--- Records for this exercise ---

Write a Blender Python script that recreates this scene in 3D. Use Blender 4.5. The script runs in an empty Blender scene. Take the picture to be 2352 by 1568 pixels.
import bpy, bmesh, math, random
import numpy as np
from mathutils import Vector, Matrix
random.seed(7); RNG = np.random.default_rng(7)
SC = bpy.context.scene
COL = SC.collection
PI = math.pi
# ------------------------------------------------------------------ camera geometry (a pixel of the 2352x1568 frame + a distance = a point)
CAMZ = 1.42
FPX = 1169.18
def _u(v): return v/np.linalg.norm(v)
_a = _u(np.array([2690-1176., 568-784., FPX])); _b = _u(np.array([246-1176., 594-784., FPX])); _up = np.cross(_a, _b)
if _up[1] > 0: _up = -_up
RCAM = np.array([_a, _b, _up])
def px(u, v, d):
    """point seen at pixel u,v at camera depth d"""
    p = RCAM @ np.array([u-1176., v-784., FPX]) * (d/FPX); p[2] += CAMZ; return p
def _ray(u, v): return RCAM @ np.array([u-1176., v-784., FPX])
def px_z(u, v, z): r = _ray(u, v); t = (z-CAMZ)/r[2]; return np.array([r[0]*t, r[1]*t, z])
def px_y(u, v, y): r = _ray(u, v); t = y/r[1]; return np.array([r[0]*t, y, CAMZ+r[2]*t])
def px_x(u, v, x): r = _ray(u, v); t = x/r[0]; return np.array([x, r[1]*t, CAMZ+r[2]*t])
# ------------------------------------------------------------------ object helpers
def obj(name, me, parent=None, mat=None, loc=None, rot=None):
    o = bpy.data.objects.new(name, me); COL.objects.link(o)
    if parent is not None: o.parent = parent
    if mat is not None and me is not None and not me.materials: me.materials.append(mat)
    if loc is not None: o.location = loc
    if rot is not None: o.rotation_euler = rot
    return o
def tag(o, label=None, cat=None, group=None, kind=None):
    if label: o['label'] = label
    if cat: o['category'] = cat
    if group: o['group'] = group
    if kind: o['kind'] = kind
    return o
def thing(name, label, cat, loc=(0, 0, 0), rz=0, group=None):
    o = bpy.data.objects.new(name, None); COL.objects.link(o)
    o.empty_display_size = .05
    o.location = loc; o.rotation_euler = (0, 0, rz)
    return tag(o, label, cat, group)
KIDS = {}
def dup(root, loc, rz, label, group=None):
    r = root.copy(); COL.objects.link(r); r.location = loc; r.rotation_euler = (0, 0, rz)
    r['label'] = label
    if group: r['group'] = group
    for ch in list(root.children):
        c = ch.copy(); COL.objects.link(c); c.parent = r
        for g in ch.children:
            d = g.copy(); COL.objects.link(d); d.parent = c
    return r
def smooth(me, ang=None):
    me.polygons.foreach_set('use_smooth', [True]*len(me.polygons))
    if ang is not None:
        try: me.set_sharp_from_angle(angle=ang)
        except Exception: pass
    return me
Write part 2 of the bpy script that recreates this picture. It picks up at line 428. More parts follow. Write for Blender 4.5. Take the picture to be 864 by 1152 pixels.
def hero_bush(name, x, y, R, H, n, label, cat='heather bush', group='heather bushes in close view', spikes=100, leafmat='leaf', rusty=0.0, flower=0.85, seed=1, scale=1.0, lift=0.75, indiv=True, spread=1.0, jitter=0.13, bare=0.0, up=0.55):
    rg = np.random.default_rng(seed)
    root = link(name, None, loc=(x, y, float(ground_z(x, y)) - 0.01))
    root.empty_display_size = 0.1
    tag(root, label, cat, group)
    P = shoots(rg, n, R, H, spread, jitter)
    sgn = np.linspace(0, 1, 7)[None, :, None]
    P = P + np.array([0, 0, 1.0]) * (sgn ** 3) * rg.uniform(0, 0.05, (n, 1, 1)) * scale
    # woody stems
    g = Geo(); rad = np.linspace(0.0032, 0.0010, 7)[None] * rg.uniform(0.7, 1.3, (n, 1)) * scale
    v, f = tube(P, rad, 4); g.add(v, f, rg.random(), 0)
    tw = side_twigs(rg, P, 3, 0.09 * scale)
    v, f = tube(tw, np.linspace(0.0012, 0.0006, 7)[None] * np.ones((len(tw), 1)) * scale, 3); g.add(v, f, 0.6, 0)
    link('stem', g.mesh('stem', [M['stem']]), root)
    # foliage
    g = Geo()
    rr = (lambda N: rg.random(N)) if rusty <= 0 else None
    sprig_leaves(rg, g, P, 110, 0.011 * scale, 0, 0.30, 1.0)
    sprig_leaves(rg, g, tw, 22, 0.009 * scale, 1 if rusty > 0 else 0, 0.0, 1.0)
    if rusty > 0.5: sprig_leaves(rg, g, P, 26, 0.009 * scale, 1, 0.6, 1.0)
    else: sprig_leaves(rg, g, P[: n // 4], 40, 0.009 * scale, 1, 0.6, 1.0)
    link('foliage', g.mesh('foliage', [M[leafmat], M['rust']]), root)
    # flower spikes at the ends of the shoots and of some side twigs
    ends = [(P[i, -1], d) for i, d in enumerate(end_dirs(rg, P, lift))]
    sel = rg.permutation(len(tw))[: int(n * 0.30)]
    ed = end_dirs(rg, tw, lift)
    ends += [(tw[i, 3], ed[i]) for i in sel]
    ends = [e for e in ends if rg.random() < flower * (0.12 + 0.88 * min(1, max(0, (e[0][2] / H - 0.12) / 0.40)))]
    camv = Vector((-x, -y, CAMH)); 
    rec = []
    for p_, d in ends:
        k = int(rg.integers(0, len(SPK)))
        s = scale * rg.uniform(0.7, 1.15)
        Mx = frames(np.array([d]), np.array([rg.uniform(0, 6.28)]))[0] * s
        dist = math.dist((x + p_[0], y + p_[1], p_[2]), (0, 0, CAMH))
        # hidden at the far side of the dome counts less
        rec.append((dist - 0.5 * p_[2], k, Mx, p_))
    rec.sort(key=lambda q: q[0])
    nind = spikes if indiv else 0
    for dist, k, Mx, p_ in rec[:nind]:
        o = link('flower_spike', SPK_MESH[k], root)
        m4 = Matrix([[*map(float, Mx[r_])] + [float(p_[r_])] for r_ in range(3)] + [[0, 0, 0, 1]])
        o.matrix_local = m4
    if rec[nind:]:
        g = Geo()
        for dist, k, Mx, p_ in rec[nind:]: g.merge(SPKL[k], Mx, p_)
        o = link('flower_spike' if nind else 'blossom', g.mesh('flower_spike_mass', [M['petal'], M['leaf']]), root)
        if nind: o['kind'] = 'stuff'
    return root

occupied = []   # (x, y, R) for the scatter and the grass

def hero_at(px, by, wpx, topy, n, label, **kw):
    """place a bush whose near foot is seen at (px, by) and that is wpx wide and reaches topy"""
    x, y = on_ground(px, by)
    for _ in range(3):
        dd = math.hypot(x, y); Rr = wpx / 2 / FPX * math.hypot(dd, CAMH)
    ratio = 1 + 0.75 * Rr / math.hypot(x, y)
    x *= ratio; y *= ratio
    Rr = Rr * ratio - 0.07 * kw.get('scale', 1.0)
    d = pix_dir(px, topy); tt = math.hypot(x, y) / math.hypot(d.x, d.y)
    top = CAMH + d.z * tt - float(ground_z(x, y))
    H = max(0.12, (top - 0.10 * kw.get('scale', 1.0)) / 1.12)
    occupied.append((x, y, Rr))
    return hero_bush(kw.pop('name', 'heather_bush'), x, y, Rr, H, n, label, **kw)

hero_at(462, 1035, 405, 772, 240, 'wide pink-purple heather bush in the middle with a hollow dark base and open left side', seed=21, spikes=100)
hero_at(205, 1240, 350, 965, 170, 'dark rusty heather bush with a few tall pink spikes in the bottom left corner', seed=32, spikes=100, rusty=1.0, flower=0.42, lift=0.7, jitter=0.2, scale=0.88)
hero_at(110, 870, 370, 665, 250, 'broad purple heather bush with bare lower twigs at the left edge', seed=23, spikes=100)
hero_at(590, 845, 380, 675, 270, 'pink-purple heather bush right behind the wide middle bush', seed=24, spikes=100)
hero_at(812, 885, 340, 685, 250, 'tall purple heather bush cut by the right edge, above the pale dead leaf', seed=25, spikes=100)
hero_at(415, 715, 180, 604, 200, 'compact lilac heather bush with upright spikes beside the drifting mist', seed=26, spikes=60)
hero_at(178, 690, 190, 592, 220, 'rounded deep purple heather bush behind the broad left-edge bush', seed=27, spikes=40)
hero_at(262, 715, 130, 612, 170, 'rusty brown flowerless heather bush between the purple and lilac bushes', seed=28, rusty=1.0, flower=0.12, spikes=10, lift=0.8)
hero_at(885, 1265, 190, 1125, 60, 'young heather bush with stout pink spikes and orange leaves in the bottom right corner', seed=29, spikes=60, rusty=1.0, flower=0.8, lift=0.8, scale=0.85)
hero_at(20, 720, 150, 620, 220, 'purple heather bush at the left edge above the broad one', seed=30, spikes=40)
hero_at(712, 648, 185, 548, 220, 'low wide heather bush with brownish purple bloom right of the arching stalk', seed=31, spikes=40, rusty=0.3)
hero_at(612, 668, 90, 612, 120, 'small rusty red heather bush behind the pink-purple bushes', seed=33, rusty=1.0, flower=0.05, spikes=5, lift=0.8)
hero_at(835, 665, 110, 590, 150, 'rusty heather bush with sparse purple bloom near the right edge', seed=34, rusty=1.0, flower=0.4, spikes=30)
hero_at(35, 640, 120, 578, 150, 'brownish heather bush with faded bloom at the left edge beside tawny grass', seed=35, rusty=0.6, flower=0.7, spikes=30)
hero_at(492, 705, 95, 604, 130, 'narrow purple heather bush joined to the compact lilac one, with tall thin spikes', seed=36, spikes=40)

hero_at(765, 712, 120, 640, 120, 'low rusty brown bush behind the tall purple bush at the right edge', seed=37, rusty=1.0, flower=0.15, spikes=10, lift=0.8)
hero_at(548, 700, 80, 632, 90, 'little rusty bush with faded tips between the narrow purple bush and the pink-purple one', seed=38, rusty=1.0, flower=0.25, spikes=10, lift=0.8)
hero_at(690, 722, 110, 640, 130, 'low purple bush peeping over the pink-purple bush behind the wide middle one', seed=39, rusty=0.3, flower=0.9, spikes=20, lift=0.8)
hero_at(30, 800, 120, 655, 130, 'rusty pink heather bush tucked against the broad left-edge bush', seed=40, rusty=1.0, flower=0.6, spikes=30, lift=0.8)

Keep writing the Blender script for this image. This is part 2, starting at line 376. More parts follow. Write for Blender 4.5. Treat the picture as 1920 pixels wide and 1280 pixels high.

---

Problem description :: Of the lines in this listing, how many contain "recreates"? Reply with the number and nothing more.

The output :: 2